_Information shown:_
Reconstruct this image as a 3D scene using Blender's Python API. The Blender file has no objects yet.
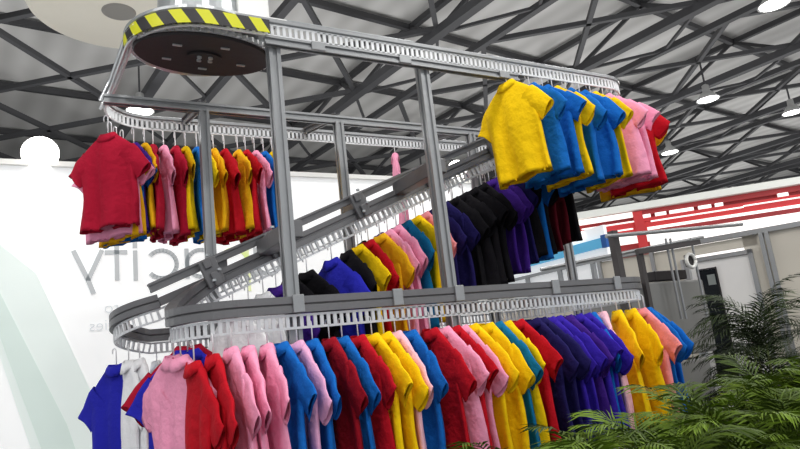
import bpy, math, random
from math import sin, cos, pi, radians, sqrt
from mathutils import Vector, Matrix
random.seed(7)
S = bpy.context.scene
COL = S.collection

# ------------------------------------------------------------------ helpers
def lin(c):
    return tuple(((v/255)/12.92 if v/255 <= .04045 else ((v/255+.055)/1.055)**2.4) for v in c) + (1,)

MATS = {}
def mat(name, rgb, rough=.6, metal=0., bump=0., bscale=60., vary=0., vscale=4., emit=0., ecol=None, sheen=0.):
    if name in MATS: return MATS[name]
    m = bpy.data.materials.new(name); m.use_nodes = True
    nt = m.node_tree; b = nt.nodes['Principled BSDF']
    b.inputs['Base Color'].default_value = lin(rgb)
    b.inputs['Roughness'].default_value = rough
    b.inputs['Metallic'].default_value = metal
    if sheen:
        b.inputs['Sheen Weight'].default_value = sheen
    tc = nt.nodes.new('ShaderNodeTexCoord')
    if vary:
        n = nt.nodes.new('ShaderNodeTexNoise'); n.inputs['Scale'].default_value = vscale; n.inputs['Detail'].default_value = 5
        nt.links.new(tc.outputs['Object'], n.inputs['Vector'])
        r = nt.nodes.new('ShaderNodeMapRange'); r.inputs['To Min'].default_value = 1-vary; r.inputs['To Max'].default_value = 1+vary
        nt.links.new(n.outputs['Fac'], r.inputs['Value'])
        x = nt.nodes.new('ShaderNodeVectorMath'); x.operation = 'SCALE'
        x.inputs[0].default_value = lin(rgb)[:3]
        nt.links.new(r.outputs['Result'], x.inputs['Scale'])
        nt.links.new(x.outputs['Vector'], b.inputs['Base Color'])
    if bump:
        n2 = nt.nodes.new('ShaderNodeTexNoise'); n2.inputs['Scale'].default_value = bscale; n2.inputs['Detail'].default_value = 3
        nt.links.new(tc.outputs['Object'], n2.inputs['Vector'])
        bp = nt.nodes.new('ShaderNodeBump'); bp.inputs['Strength'].default_value = bump; bp.inputs['Distance'].default_value = .01
        nt.links.new(n2.outputs['Fac'], bp.inputs['Height']); nt.links.new(bp.outputs['Normal'], b.inputs['Normal'])
    if emit:
        b.inputs['Emission Color'].default_value = lin(ecol or rgb); b.inputs['Emission Strength'].default_value = emit
    MATS[name] = m
    return m

class MB:
    def __init__(s): s.v = []; s.f = []
    def add(s, vs, fs):
        o = len(s.v); s.v += [tuple(v) for v in vs]; s.f += [tuple(i+o for i in f) for f in fs]; return s
    def box(s, c, d, rot=None):
        x, y, z = d[0]/2, d[1]/2, d[2]/2
        vs = [Vector((a*x, b*y, e*z)) for a in (-1, 1) for b in (-1, 1) for e in (-1, 1)]
        if rot: vs = [rot @ v for v in vs]
        c = Vector(c)
        return s.add([v+c for v in vs], [(0,1,3,2),(4,6,7,5),(0,4,5,1),(2,3,7,6),(0,2,6,4),(1,5,7,3)])
    def bar(s, p, q, w, h=None, n=4):
        h = h or w; p = Vector(p); q = Vector(q); t = (q-p).normalized()
        a = t.cross(Vector((0,0,1)))
        a = Vector((1,0,0)) if a.length < 1e-4 else a.normalized()
        b = a.cross(t).normalized()
        k = sqrt(2)/2 if n == 4 else .5; off = pi/4 if n == 4 else 0
        ring = [a*(w*k*cos(off+2*pi*i/n)) + b*(h*k*sin(off+2*pi*i/n)) for i in range(n)]
        vs = [p+r for r in ring]+[q+r for r in ring]
        return s.add(vs, [(i, (i+1) % n, n+(i+1) % n, n+i) for i in range(n)]+[tuple(range(n))[::-1], tuple(range(n, 2*n))])
    def sweep(s, path, prof, closed=False, cap=True):
        """prof: list of (side, up); path of Vectors"""
        P = [Vector(p) for p in path]; n = len(P); m = len(prof); vs = []
        for i, p in enumerate(P):
            a = P[(i-1) % n] if closed or i > 0 else p
            b = P[(i+1) % n] if closed or i < n-1 else p
            t = (b-a).normalized(); sd = t.cross(Vector((0,0,1))); sd = sd.normalized() if sd.length > 1e-5 else Vector((1,0,0))
            up = sd.cross(t).normalized()
            vs += [p+sd*x+up*y for x, y in prof]
        fs = []
        for i in range(n if closed else n-1):
            j = (i+1) % n
            fs += [(i*m+k, i*m+(k+1) % m, j*m+(k+1) % m, j*m+k) for k in range(m)]
        if cap and not closed: fs += [tuple(range(m))[::-1], tuple((n-1)*m+k for k in range(m))]
        return s.add(vs, fs)
    def tube(s, path, r, n=8):
        """parallel-transport round tube, r a number or a list"""
        P = [Vector(p) for p in path]; N = len(P); vs = []
        t0 = (P[1]-P[0]).normalized(); a = t0.orthogonal().normalized()
        for i, p in enumerate(P):
            t = (P[min(i+1, N-1)]-P[max(i-1, 0)]).normalized()
            a = (a-t*a.dot(t)).normalized(); b = t.cross(a); rr = r[i] if isinstance(r, (list, tuple)) else r
            vs += [p+a*(rr*cos(2*pi*k/n))+b*(rr*sin(2*pi*k/n)) for k in range(n)]
        fs = [(i*n+k, i*n+(k+1) % n, (i+1)*n+(k+1) % n, (i+1)*n+k) for i in range(N-1) for k in range(n)]
        return s.add(vs, fs+[tuple(range(n))[::-1], tuple((N-1)*n+k for k in range(n))])
    def lathe(s, prof, n=32, c=(0,0,0)):
        vs = [(c[0]+r*cos(2*pi*k/n), c[1]+r*sin(2*pi*k/n), c[2]+z) for r, z in prof for k in range(n)]
        fs = [(i*n+k, i*n+(k+1) % n, (i+1)*n+(k+1) % n, (i+1)*n+k) for i in range(len(prof)-1) for k in range(n)]
        return s.add(vs, fs)
    def prism(s, pts, y0, y1):
        """polygon in x,z extruded along y"""
        n = len(pts); vs = [(x, y0, z) for x, z in pts]+[(x, y1, z) for x, z in pts]
        return s.add(vs, [tuple(range(n)), tuple(range(n, 2*n))[::-1]]+[(i, n+i, n+(i+1) % n, (i+1) % n) for i in range(n)])
    def mesh(s, name, smooth=False):
        me = bpy.data.meshes.new(name); me.from_pydata(s.v, [], s.f); me.update()
        if smooth:
            for p in me.polygons: p.use_smooth = True
        return me
    def build(s, name, m, parent=None, smooth=False, bevel=0):
        me = s.mesh(name, smooth); me.materials.append(m)
        return link(name, me, parent, bevel)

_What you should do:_
Repeat only the lines from the beginning of the material through the line containing "COL = S.collection", both ends kept, leaving pictures out.

_Full output:_
Reconstruct this image as a 3D scene using Blender's Python API. The Blender file has no objects yet.
import bpy, math, random
from math import sin, cos, pi, radians, sqrt
from mathutils import Vector, Matrix
random.seed(7)
S = bpy.context.scene
COL = S.collection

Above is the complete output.